O site está formatado para que possa ser visualizado em diferentes dispositivos. Além disso, ao ser
bilíngue, reconhece o idioma do sistema do usuário e carrega a interface correspondente (em português ou espanhol).
Planejamento das atividades públicas
Paralelamente à publicação dos diferentes números da revista, serão realizados três tipos de atividades públicas: lançamento, apresentação da revista e oficinas de tradução, que somam um total de cinco atividades a serem desenvolvidas nas cidades de Minas e Rivera, e nos bairros Cerro e Centro da cidade de Montevidéu. Maiores informações a respeito das atividades estarão disponíveis no site de Pontis.

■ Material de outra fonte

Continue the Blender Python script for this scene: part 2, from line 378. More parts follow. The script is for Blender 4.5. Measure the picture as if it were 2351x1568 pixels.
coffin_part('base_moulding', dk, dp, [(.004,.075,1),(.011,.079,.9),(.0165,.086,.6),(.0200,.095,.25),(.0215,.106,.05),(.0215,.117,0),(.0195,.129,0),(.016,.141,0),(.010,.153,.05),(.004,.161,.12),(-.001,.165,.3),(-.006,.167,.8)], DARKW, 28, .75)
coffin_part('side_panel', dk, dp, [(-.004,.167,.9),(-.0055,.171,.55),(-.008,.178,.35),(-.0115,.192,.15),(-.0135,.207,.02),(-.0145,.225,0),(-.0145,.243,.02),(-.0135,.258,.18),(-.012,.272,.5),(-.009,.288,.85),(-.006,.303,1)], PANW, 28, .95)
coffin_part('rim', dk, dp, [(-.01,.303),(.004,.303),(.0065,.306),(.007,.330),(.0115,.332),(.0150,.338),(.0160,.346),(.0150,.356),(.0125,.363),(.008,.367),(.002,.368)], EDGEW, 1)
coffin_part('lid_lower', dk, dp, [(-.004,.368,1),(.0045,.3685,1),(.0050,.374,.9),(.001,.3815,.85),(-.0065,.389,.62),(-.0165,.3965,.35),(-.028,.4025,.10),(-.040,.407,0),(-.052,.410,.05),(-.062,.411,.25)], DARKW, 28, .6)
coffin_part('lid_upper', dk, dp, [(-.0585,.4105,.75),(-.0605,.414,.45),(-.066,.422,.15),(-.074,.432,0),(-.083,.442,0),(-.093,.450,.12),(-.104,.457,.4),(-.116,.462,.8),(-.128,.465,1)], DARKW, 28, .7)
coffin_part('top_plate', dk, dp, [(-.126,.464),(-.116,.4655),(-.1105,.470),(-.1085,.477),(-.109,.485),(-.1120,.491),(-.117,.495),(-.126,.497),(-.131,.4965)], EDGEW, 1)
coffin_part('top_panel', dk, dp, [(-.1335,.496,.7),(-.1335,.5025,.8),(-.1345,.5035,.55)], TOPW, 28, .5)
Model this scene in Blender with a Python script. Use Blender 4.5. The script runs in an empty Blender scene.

CANDIDO, Antonio. A formação da literatura brasileira: momentos decisivos. Belo Horizonte: Editora Itatiaia Ltda, 1975-2000.
EVEN-ZOHAR, Itamar. «Polysystem Studies», en Poetics Today. 1990, 11; 1. Disponível em: http://www.tau.ac.il/~itamarez/works/books/ez-pss1990.pdf
GUEDES, Luciana. «Literatura brasileira em tradução: a trajetória de livros brasileiros traduzidos ao castelhano». Disponível em: http://www.gelbc.com.br/pdf_anais_forum_estudantes/luciana_guedes_2013.pdf
ROCCA, Pablo. Un experimento llamado Brasil y otros estudios. Montevidéu: Ediciones de la Banda Oriental, 2012.
WILSON, Patricia. La constelación del sur. Traducciones en la literatura argentina del siglo XX. Buenos Aires: Siglo XXI, 2004.